While we're on the subject of tear-jerking animal sagas, BBC news was heavily rotating a breaking story from Sea World in Orlando, Florida, where Shamu the killer whale has apparently been watching Michael Phelps on the big screen and imitating him in the water. But let's be serious. The killer whale didn't get the idea off Phelps. Phelps got the idea off the killer whale. Anyway, does Shamu really watch telly? Let's hope he didn't tune in for the open-water swimming. If he starts getting ideas from that, in the pool he calls home, lives could be in danger.

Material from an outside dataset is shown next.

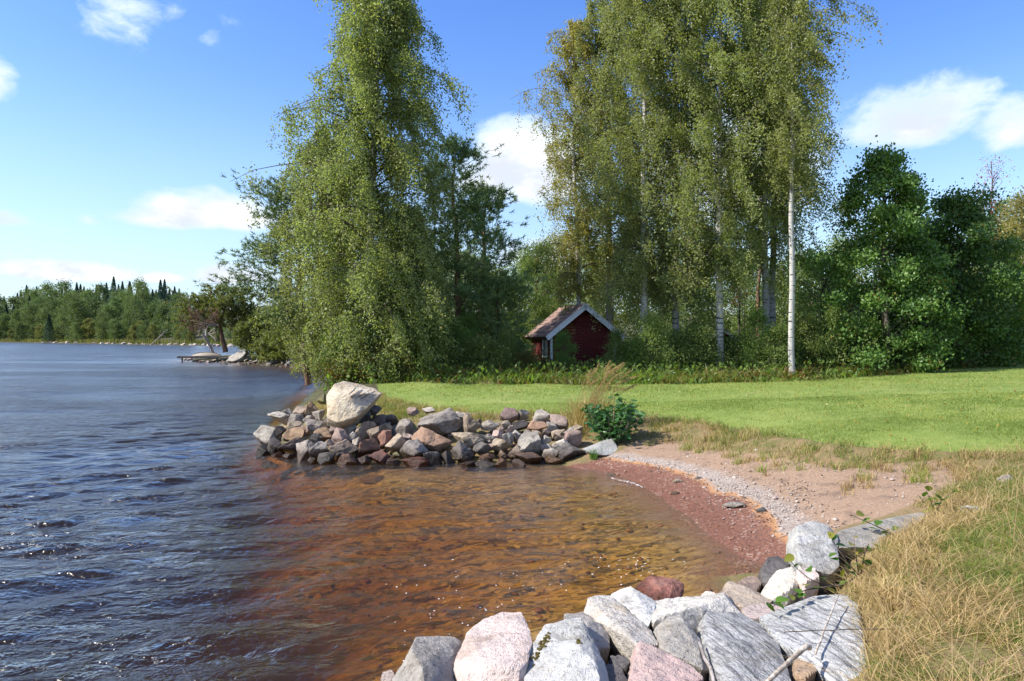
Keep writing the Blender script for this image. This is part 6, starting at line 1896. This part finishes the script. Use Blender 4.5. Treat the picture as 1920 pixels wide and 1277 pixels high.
def alder():
    g = np.random.default_rng(90)
    base = W(1148, 822, 12.55); base[2] = hz(base[0], 12.55)
    root = link('alder_bush', None, None, base); tag(root, 'dark green alder bush growing between the stones and the beach', 'bush')
    leaves_ = [broad_leaf_mesh('leaf', .10, .095, M['lf_alder'], .2, .15, k) for k in range(5)]
    st = Geo(); n = 0; CP_ = []
    for k in range(15):
        az = g.uniform(0, 6.28); r = .6 * math.sqrt(g.random()); h = 1.0 * (1 - .5 * (r / .62) ** 2) * g.uniform(.85, 1.0)
        top = np.array([math.cos(az) * r * 1.05 + .03, math.sin(az) * r * .9, h])
        P = wavy((math.cos(az) * .06, math.sin(az) * .06, -.05), top, 7, .015, g)
        st.tube(P, np.linspace(.011, .004, 7), 5)
        for j in range(26):
            q = 1 - .8 * g.random() ** 1.2
            c = np.array([np.interp(q, np.linspace(0, 1, 7), P[:, i]) for i in range(3)])
            a = g.uniform(0, 6.28); o = np.array([math.cos(a), math.sin(a), g.uniform(-.1, .5)]); o /= np.linalg.norm(o)
            CP_.append((c + o * g.uniform(.02, .16), o))
    st.build('stems', M['bk_grey'], root)
    CP_ = [c for c in CP_ if c[0][2] > .04]
    order = np.argsort([c[0][1] - .4 * c[0][2] for c in CP_])
    Ce, De = [], []
    for rank, i in enumerate(order):
        p, o = CP_[i]
        d = o * 1.0 + np.array([0, -.25, -.15])
        if rank < 285:
            put_leaf('leaf', leaves_[rank % 5], root, p, d, g.normal() * .5, g.uniform(.75, 1.2))
        else:
            Ce.append(p)
    extra = np.array(Ce)
    more = extra[g.integers(0, len(extra), 900)] + g.normal(size=(900, 3)) * .07 if len(extra) else np.zeros((0, 3))
    C = np.concatenate([extra, more])
    V, T = leaf_quads(C, np.full(len(C), .1), g, .1, .85)
    tag(link('inner_leaves', mesh_np('inner_leaves', V, [T], M['lf_alder'], False, {'tint': np.repeat(g.random(len(C)), 2)}), root), kind='stuff')
alder()


def reed_grass():
    g = np.random.default_rng(91)
    b = W(1108, 770, 13.6); b[2] = hz(b[0], 13.6)
    root = link('tall_grass_clump', None, None, b); tag(root, 'tall dry grass clump with feathery seed heads bending over behind the alder bush', 'grass clump')
    st, hd = [], []
    n = 70
    T_, P0 = [], []
    stems = Geo(); V_, F_, off = [], [], 0
    for k in range(n):
        x0, y0 = g.normal() * .16, g.normal() * .14
        h = g.uniform(.8, 1.32); bend = g.uniform(.10, .62)
        t = np.linspace(0, 1, 7)[:, None]
        P = np.array([x0, y0, 0]) + np.array([bend, g.normal() * .12, 0]) * t ** 2 + np.array([0, 0, h]) * (t - .1 * t ** 3)
        stems.tube(P, np.linspace(.0045, .0025, 7), 3)
        if k < 40:
            e, d = P[-1], P[-1] - P[-2]; d /= np.linalg.norm(d)
            m = 90
            q = g.random((m, 1)); c = e - d * .02 + d * q * .24 + g.normal(size=(m, 3)) * .014 * (1 - q * .6) + np.array([0, 0, -.05]) * q ** 2
            V, T = leaf_quads(c, np.full(m, .036), g, -.3, .3)
            V_.append(V); F_.append(T + off); off += len(V)
    stems.build('stems', M['gr_head'], root)
    V = np.concatenate(V_)
    tag(link('seed_heads', mesh_np('seed_heads', V, [np.concatenate(F_)], M['gr_head'], False, {'tint': g.random(len(V) // 2)}), root), kind='stuff')
    k = 1100
    P = np.stack([g.normal(size=k) * .2, g.normal(size=k) * .18, np.full(k, -.02)], 1)
    V, T, per = blades(P, g.uniform(.25, .8, k), g.uniform(.2, .9, k), g.uniform(.007, .014, k), g, 4)
    tag(link('leaf_blades', mesh_np('leaf_blades', V, [T], M['gr_dry'], False, {'tint': np.repeat(g.random(k) * .7, per)}), root), kind='stuff')
    # little green tuft standing at the water by the pale slab
    b = W(1113, 862, 11.75); b[2] = hz(b[0], b[1])
    root = link('grass_tuft', None, None, b); tag(root, 'small bright green grass tuft at the water in front of the pale slab', 'grass tuft')
    k = 70
    P = np.stack([g.normal(size=k) * .035, g.normal(size=k) * .035, np.full(k, -.01)], 1)
    V, T, per = blades(P, g.uniform(.1, .27, k), g.uniform(.1, .9, k), g.uniform(.006, .01, k), g, 3)
    tag(link('leaf_blades', mesh_np('leaf_blades', V, [T], M['lf_sprig'], False, {'tint': np.repeat(g.random(k) * .7, per)}), root), kind='stuff')
reed_grass()


def sprigs():
    g = np.random.default_rng(92)
    big = [broad_leaf_mesh('leaf', .085, .062, M['lf_sprig'], .25, .2, 10 + k) for k in range(4)]
    yel = [broad_leaf_mesh('leaf', .075, .05, M['lf_sprig_y'], .3, .25, 20 + k) for k in range(2)]
    def plant(lab, root_px, D, stems, leaves_):
        b = W(*root_px, D); b[2] = hz(b[0], b[1])
        root = link('leafy_sprig', None, None, b); tag(root, lab, 'sprig')
        for P in stems:
            G_ = Geo(); Q = np.array([W(px, py, dd) for px, py, dd in P]) - b
            if len(Q) > 2:
                tt = np.linspace(0, len(Q) - 1, 9); Q = np.stack([np.interp(tt, range(len(Q)), Q[:, k]) for k in range(3)], 1)
            G_.tube(Q, np.linspace(.006, .0025, len(Q)), 5); G_.build('stem', M['bk_twig'], root)
        for k, (px, py, dd, s, c) in enumerate(leaves_):
            p = W(px, py, dd) - b
            d = np.array([g.normal() * .6, -.35 + g.normal() * .35, .25 + g.normal() * .5])
            put_leaf('leaf', yel[k % 2] if c == 'y' else big[k % 4], root, p - d / np.linalg.norm(d) * .04, d, g.normal() * .5, s)
    D = 5.2
    plant('leafy green sprig reaching left over the banded gneiss and white rock', (1610, 1075), 5.15,
          [[(1610, 1078, 5.15), (1585, 1098, 5.0), (1540, 1098, 4.95), (1517, 1085, 4.95), (1492, 1064, 5.0), (1482, 1050, 5.0)], [(1585, 1098, 5.0), (1520, 1105, 4.85), (1490, 1115, 4.75), (1450, 1138, 4.65)],
           [(1610, 1078, 5.15), (1590, 1055, 5.1), (1565, 1020, 5.15), (1557, 1002, 5.15)], [(1612, 1078, 5.15), (1605, 1040, 5.15), (1602, 1010, 5.2)], [(1615, 1078, 5.15), (1622, 1040, 5.2), (1630, 1020, 5.2)]],
          [(1482, 1046, 5.0, 1.05, 0), (1490, 1062, 5.0, .6, 0), (1518, 1067, 4.95, 1.0, 0), (1506, 1066, 4.98, .6, 0), (1513, 1096, 4.85, 1.0, 0), (1530, 1102, 4.85, .9, 0), (1497, 1108, 4.78, .95, 0), (1465, 1126, 4.68, 1.25, 0),
           (1485, 1119, 4.72, .95, 0), (1447, 1140, 4.62, .9, 0), (1459, 1133, 4.64, 1.1, 0), (1541, 1084, 4.95, .9, 0), (1559, 1106, 4.9, .95, 0), (1505, 1116, 4.75, .8, 0), (1583, 1092, 5.0, 1.0, 0), (1599, 1112, 5.05, .9, 0), (1590, 1098, 5.0, .9, 0), (1610, 1121, 5.0, .8, 0),
           (1565, 1048, 5.1, 1.0, 0), (1562, 1040, 5.1, .9, 0), (1559, 1003, 5.15, .9, 0), (1566, 1008, 5.15, .8, 0), (1578, 1022, 5.15, .9, 0), (1603, 1005, 5.2, 1.0, 'y'), (1598, 1020, 5.2, .9, 0), (1588, 1030, 5.15, 1.0, 0), (1604, 1036, 5.15, 1.0, 'y'), (1613, 1030, 5.15, .9, 0),
           (1596, 1042, 5.12, .9, 0), (1590, 1062, 5.1, 1.0, 0), (1606, 1058, 5.12, .9, 0), (1616, 1062, 5.14, .9, 'y'), (1620, 1046, 5.14, .9, 0), (1640, 1020, 5.2, .9, 'y'), (1632, 1030, 5.18, .8, 0), (1601, 1075, 5.1, .8, 0), (1580, 1078, 5.05, .8, 0), (1627, 1055, 5.15, .8, 0)])
    plant('thin arching sprig leaning over the long flat slab', (1690, 1005), 6.3,
          [[(1690, 1008, 6.2), (1672, 1000, 6.2), (1640, 985, 6.2), (1610, 972, 6.25), (1597, 966, 6.3)]],
          [(1613, 964, 6.25, 1.2, 0), (1627, 974, 6.22, 1.15, 0), (1649, 979, 6.2, 1.2, 0), (1636, 990, 6.2, .9, 0), (1669, 994, 6.2, .95, 0), (1681, 990, 6.2, 1.0, 0), (1601, 970, 6.3, .8, 0), (1660, 1000, 6.2, .8, 0)])
    plant('dark leafy sprig at the top of the near bank beside the sandy hollow', (1752, 968), 6.7,
          [[(1752, 970, 6.7), (1748, 945, 6.7), (1738, 920, 6.75)], [(1753, 970, 6.7), (1765, 940, 6.7), (1790, 920, 6.75)], [(1752, 970, 6.7), (1735, 950, 6.7)]],
          [(1742, 916, 6.75, 1.1, 0), (1730, 938, 6.72, 1.2, 0), (1745, 936, 6.7, 1.2, 0), (1757, 946, 6.7, 1.2, 0), (1748, 954, 6.7, 1.1, 0), (1769, 936, 6.7, 1.0, 0), (1780, 932, 6.72, 1.1, 0), (1790, 920, 6.75, 1.1, 0), (1738, 958, 6.7, 1.0, 0), (1760, 930, 6.7, 1.0, 0), (1735, 926, 6.75, .9, 0), (1763, 958, 6.7, .9, 0)])
    # the pale stick propped on the rocks, and thinner twigs
    for lab, P, r0, r1, mt in [('bleached bent stick propped on the banded gneiss', [(1430, 1290, 3.42), (1470, 1252, 3.55), (1500, 1224, 3.68), (1514, 1213, 3.72), (1519, 1216, 3.74)], .011, .017, 'bk_stick'),
                               ('thin dark twig lying across the broad gneiss slab', [(1470, 1186, 4.02), (1530, 1184, 4.0), (1600, 1181, 3.98), (1680, 1180, 3.95)], .003, .003, 'bk_twig'),
                               ('long straw stalk slanting over the gneiss slab', [(1530, 1228, 3.78), (1548, 1180, 4.1), (1566, 1135, 4.45), (1572, 1118, 4.6)], .006, .004, 'bk_stick'),
                               ('grey curved branch at the foot of the upright cream-grey rock', [(1312, 1205, 4.12), (1322, 1235, 3.92), (1336, 1260, 3.8), (1340, 1290, 3.65)], .01, .012, 'bk_dead')]:
        b = W(*P[0])
        Q = np.array([W(*q) for q in P]) - b
        tt = np.linspace(0, len(Q) - 1, 12); Q = np.stack([np.interp(tt, range(len(Q)), Q[:, k]) for k in range(3)], 1) + g.normal(size=(12, 3)) * .0015
        G_ = Geo(); G_.tube(Q, np.linspace(r0, r1, 12), 7, True)
        tag(G_.build('stick', M[mt], None, True, b), lab, 'stick')
    # specks of foam and blossom drifting on the bay, and foam where ripples break on the sand
    n = 120
    cl = [(1215, 1068, 60, 14), (1180, 1075, 60, 20), (920, 1140, 70, 30), (850, 1120, 90, 40), (1100, 1075, 80, 18), (1200, 1050, 70, 20), (800, 1200, 60, 30), (980, 1095, 120, 30)]
    V_, T_ = [], []
    for k in range(n):
        cx, cy_, sx, sy = cl[k % 8]
        p = CP(cx + g.normal() * sx, cy_ + g.normal() * sy, .012)
        if height([p[0]], [p[1]])[0] > -.02:
            continue
        r = g.uniform(.002, .007); th = np.linspace(0, 6.28, 7)[:-1]
        V = np.stack([p[0] + np.cos(th) * r * g.uniform(1, 1.8), p[1] + np.sin(th) * r, np.full(6, .016)], 1)
        c = np.array([[p[0], p[1], .02]])
        m = len(V_) * 7
        V_.append(np.concatenate([V, c])); T_ += [[m + i, m + (i + 1) % 6, m + 6] for i in range(6)]
    for path in ([(1146, 896), (1165, 901), (1185, 905), (1208, 915)],):
        for k in range(90):
            q = g.random() * (len(path) - 1); i0 = int(q); f = q - i0
            px = path[i0][0] * (1 - f) + path[i0 + 1][0] * f + g.normal() * 1.2; py = path[i0][1] * (1 - f) + path[i0 + 1][1] * f + g.normal() * .7
            pz = CP(px, py, .015); r = g.uniform(.002, .009); th = np.linspace(0, 6.28, 7)[:-1]
            zz = max(hz(pz[0], pz[1]) + .008, .014)
            V = np.stack([pz[0] + np.cos(th) * r * 1.6, pz[1] + np.sin(th) * r, np.full(6, zz)], 1); m = len(V_) * 7
            V_.append(np.concatenate([V, [[pz[0], pz[1], zz + r * .35]]])); T_ += [[m + i, m + (i + 1) % 6, m + 6] for i in range(6)]
    tag(link('foam_specks', mesh_np('foam_specks', np.concatenate(V_), [np.array(T_)], M['foam'], True)), kind='stuff')
sprigs()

In other news, Michael Johnson managed to smile even after Usain Bolt tore up his prediction and stormed off with his world record. Dame Kelly Holmes has produced the best statement yet on the mysteries of athletic excellence: “It's such a fine line between being brilliant and injured.” And at the synchronised swimming (disappointingly not an open-water event), China are fielding Jiang Tingting and Jiang Wenwen and the BBC is using American commentators called Karen and Karin. Is this a wind-up? Anyway, as Karen (or possibly Karin) said about Jiang and Jiang, “They've got gorgeous legs and they do really neat moves together.” There's not a lot you can add to that, really.